▸ **AIM**
Using the listing below, extract each line that has the word "picture" in it.

▸ **DATASET ROWS**
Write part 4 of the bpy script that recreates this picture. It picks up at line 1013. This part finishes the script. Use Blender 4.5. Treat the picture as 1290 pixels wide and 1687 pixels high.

--

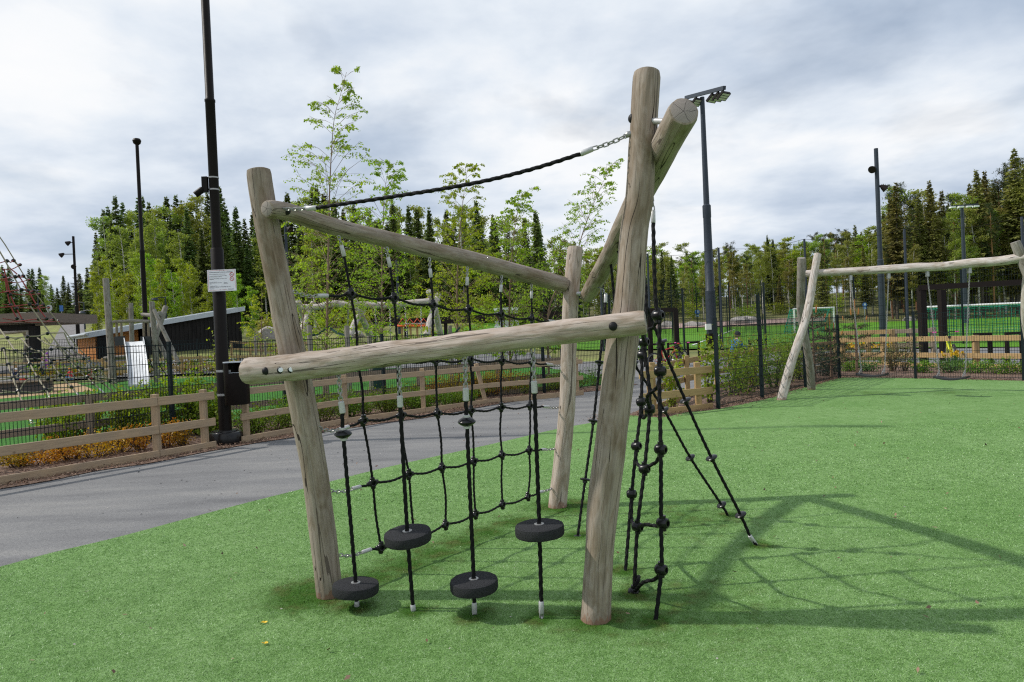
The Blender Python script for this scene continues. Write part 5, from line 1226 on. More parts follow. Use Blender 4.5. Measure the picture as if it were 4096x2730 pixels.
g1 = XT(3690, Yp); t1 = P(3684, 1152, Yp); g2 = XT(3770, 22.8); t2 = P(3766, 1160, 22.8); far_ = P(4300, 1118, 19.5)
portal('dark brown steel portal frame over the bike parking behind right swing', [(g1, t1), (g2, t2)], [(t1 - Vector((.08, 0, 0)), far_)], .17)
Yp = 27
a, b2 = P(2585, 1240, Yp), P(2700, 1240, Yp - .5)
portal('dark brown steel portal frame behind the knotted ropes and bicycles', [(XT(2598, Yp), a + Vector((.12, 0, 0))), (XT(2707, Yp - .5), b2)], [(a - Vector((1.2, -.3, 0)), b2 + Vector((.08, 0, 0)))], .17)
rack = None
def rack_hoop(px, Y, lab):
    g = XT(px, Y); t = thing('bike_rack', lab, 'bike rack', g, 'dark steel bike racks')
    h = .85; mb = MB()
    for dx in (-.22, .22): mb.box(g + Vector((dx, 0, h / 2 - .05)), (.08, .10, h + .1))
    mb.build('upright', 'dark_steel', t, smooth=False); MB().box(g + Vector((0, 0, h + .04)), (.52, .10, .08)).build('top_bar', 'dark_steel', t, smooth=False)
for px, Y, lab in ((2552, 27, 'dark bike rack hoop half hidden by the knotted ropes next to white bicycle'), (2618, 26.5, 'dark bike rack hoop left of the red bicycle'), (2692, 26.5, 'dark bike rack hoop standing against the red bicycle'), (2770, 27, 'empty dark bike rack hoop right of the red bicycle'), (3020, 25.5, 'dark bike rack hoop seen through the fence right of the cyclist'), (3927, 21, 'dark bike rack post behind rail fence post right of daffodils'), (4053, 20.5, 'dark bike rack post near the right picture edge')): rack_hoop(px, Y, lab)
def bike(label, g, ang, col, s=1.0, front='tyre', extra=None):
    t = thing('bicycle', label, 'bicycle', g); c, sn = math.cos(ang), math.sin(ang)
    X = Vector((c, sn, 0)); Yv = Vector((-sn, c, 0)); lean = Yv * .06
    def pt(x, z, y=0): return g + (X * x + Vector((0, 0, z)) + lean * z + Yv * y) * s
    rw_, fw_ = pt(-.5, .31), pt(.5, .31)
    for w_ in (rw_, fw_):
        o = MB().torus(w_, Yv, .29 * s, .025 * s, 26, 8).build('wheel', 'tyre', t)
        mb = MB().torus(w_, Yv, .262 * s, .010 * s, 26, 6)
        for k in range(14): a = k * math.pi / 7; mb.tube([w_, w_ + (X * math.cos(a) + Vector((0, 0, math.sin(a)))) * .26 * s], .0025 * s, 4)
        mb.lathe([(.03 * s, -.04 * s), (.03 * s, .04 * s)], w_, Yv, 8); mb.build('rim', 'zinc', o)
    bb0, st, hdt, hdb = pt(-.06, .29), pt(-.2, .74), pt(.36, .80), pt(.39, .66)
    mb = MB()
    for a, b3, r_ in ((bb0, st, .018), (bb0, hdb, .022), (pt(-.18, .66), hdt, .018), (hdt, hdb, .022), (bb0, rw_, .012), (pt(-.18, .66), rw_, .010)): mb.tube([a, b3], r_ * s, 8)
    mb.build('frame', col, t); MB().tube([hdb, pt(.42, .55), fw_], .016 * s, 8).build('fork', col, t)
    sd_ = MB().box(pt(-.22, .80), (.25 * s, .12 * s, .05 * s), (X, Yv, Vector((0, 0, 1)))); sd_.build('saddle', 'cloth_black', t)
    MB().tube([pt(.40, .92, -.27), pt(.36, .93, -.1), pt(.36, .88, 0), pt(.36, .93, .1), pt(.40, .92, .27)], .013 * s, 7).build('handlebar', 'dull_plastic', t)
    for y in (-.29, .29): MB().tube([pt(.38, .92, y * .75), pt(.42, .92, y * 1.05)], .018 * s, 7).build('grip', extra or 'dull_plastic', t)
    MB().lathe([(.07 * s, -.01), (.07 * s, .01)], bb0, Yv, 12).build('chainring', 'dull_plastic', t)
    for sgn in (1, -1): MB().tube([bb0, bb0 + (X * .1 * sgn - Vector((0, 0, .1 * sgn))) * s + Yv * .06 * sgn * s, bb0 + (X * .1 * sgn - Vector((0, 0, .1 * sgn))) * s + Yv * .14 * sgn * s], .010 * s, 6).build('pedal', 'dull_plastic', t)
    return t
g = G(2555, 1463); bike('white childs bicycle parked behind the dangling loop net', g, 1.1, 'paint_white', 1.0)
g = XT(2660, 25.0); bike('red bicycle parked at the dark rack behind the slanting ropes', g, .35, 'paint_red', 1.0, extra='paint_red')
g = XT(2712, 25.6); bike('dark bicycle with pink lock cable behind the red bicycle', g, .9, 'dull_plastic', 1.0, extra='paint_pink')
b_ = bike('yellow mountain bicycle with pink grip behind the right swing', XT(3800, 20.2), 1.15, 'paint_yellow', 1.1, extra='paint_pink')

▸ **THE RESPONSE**
Write part 4 of the bpy script that recreates this picture. It picks up at line 1013. This part finishes the script. Use Blender 4.5. Treat the picture as 1290 pixels wide and 1687 pixels high.
The Blender Python script for this scene continues. Write part 5, from line 1226 on. More parts follow. Use Blender 4.5. Measure the picture as if it were 4096x2730 pixels.
for px, Y, lab in ((2552, 27, 'dark bike rack hoop half hidden by the knotted ropes next to white bicycle'), (2618, 26.5, 'dark bike rack hoop left of the red bicycle'), (2692, 26.5, 'dark bike rack hoop standing against the red bicycle'), (2770, 27, 'empty dark bike rack hoop right of the red bicycle'), (3020, 25.5, 'dark bike rack hoop seen through the fence right of the cyclist'), (3927, 21, 'dark bike rack post behind rail fence post right of daffodils'), (4053, 20.5, 'dark bike rack post near the right picture edge')): rack_hoop(px, Y, lab)